Catenaa, Tuesday, August 19, 2025- Nvidia is developing a new AI chip for China based on its latest Blackwell architecture that will be more powerful than the H20 model it is currently allowed to sell.
US President Donald Trump last week opened the door to the possibility of more advanced Nvidia chips being sold in China.
Quoting sources, Reuters reported that US regulatory approval is far from guaranteed amid deep-seated fears in Washington about giving China too much access to US artificial intelligence technology.
The new chip, tentatively known as the B30A, will use a single-die design that is likely to deliver half the raw computing power of the more sophisticated dual-die configuration in Nvidia’s flagship B300 accelerator card, the Reuters report said.

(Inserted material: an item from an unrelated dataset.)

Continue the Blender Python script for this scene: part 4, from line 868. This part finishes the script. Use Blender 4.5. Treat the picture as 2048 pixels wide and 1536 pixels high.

A single-die design is when all the main parts of an integrated circuit are made on one continuous piece of silicon rather than split across multiple dies.
The new chip would have high-bandwidth memory and Nvidia’s NVLink technology for fast data transmission between processors, features that are also in the H20, a chip based on the company’s older Hopper architecture.
The chip’s specifications are not completely finalised, but Nvidia hopes to deliver samples to Chinese clients for testing as early as next month, said the sources to Reuters.
Nvidia said in a statement: “We evaluate a variety of products for our roadmap, so that we can be prepared to compete to the extent that governments allow.”
“Everything we offer is with the full approval of the applicable authorities and designed solely for beneficial commercial use,” it said.
Trump said last week he might allow Nvidia to sell a scaled-down version of its next-generation chip in China after announcing an unprecedented deal that will see Nvidia and rival AMD give the US government 15% of revenue from sales of some advanced chips in China.
A new Nvidia chip for China might have “30% to 50% off”, he suggested in an apparent reference to the chip’s computing power, adding that the H20 was “obsolete”.
Nvidia Stocks were down by 0.2% on Tuesday Morning.